Оркестру Гарднера миниатюра дается значительно лучше Третьей симфонии. Приходятся к месту и выделка деталей, и аккуратно-игривая сдержанность. В кульминации, где ликующе звучит, звенит и трещит все, что можно, вдруг появляются отблески того огня, которого не хватало «Эспансиве».
В отличие от симфоний, изобилующих полновесной нильсеновской героикой, его инструментальные концерты – для скрипки, флейты и кларнета – сделаны гораздо сдержаннее. По Концерту для флейты (1926) рассыпано множество тонко выписанных мелодий, которые аккуратно выделывает солист Адам Уолкер. Взаимодействие с дирижером случилось: жонглирование темами между флейтой и оркестром сделано точно и довольно музыкально, а постоянные смены характеров и звуковых фактур ощущаются, как и должны, полноценными музыкальными событиями.

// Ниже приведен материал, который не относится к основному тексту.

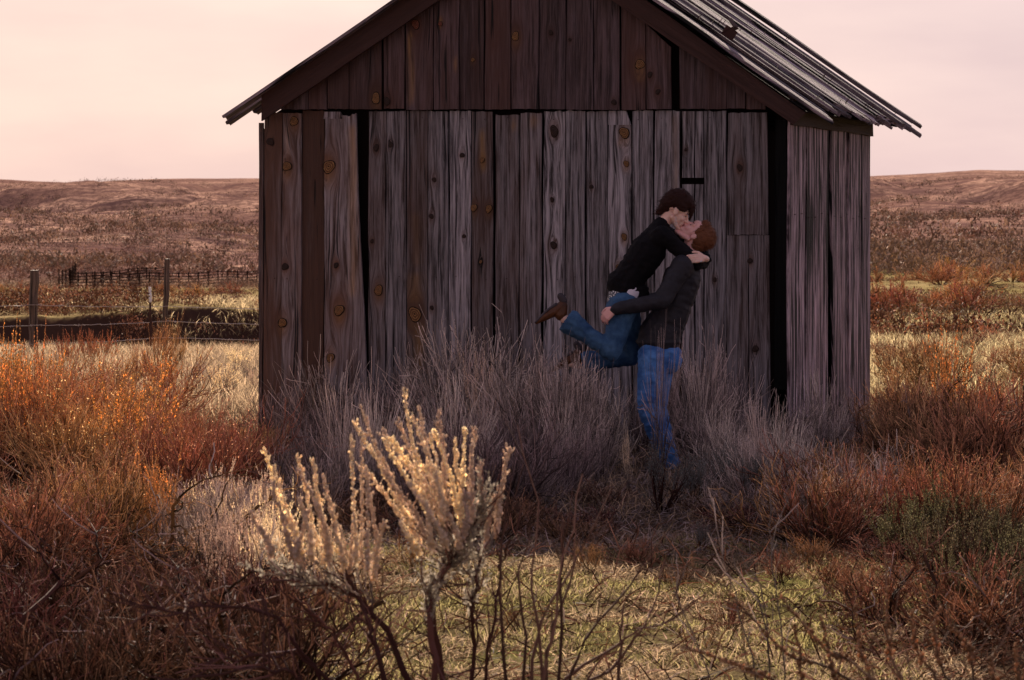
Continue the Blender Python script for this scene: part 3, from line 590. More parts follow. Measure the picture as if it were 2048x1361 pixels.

Кавалерийская удаль полностью не исчезла: время от времени изящные игры флейты и оркестровых групп прерываются масштабными кульминациями. При всем этом Нильсен нашел место для небольшой шутки: фразы заблудившегося тромбона в финале второй части концерта диссонируют примерно со всем остальным оркестром. Инструмент все никак не может нащупать нужную тональность, а когда, наконец, находит желанный ми мажор, концерт заканчивается. Коллаборация Гарднера и Уолкера – самое яркое впечатление от всего альбома.